Mr. Laxalt testified that he encountered Mr. Parnas at a rally for Mr. Trump in Elko, Nev. They also arranged to have dinner, along with a few others, at a restaurant in Las Vegas that Mr. Laxalt described in a text message to Mr. Parnas as “an old mob joint.” (Mr. Parnas responded “love it” and included a thumb’s up emoji.)
At times, the two exchanged comments about the campaign of Ron DeSantis, a good friend of Mr. Laxalt’s whom Mr. Parnas was also supporting as he ran for governor of Florida.
As the election neared, Mr. Laxalt kept inquiring about money. Mr. Parnas said he would bring Mr. Giuliani to Nevada to barnstorm on Mr. Laxalt’s behalf. Mr. Parnas also asked Mr. Laxalt whether he would like help in arranging a robocall.

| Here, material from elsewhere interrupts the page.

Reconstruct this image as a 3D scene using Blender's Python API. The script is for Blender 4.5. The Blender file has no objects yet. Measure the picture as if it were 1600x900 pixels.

Eventually, Mr. Parnas told Mr. Laxalt by text that he could arrange for donations totaling $20,000 from three people. Mr. Laxalt was appreciative but he asked whether Mr. Parnas himself was going to donate.
“I can’t,” Mr. Parnas replied, citing a Federal Election Commission matter, an apparent reference to a complaint that a $325,000 donation to a super PAC supporting Mr. Trump, America First Action, by an energy company started by Mr. Fruman and Mr. Parnas had broken the law.
“My attorney won’t allow it,” Mr. Parnas wrote to Mr. Laxalt, adding that he had tried to get his wife to donate but that his lawyer had also vetoed that idea.
A short time later, on Nov. 1, 2018, less than a week before Election Day, Mr. Laxalt’s campaign received a $10,000 donation from Mr. Fruman.
Mr. Laxalt said during his testimony on Friday that he was suspicious of the donation and, on the “advice of counsel,” had decided to send a check in that amount to the U.S. Treasury.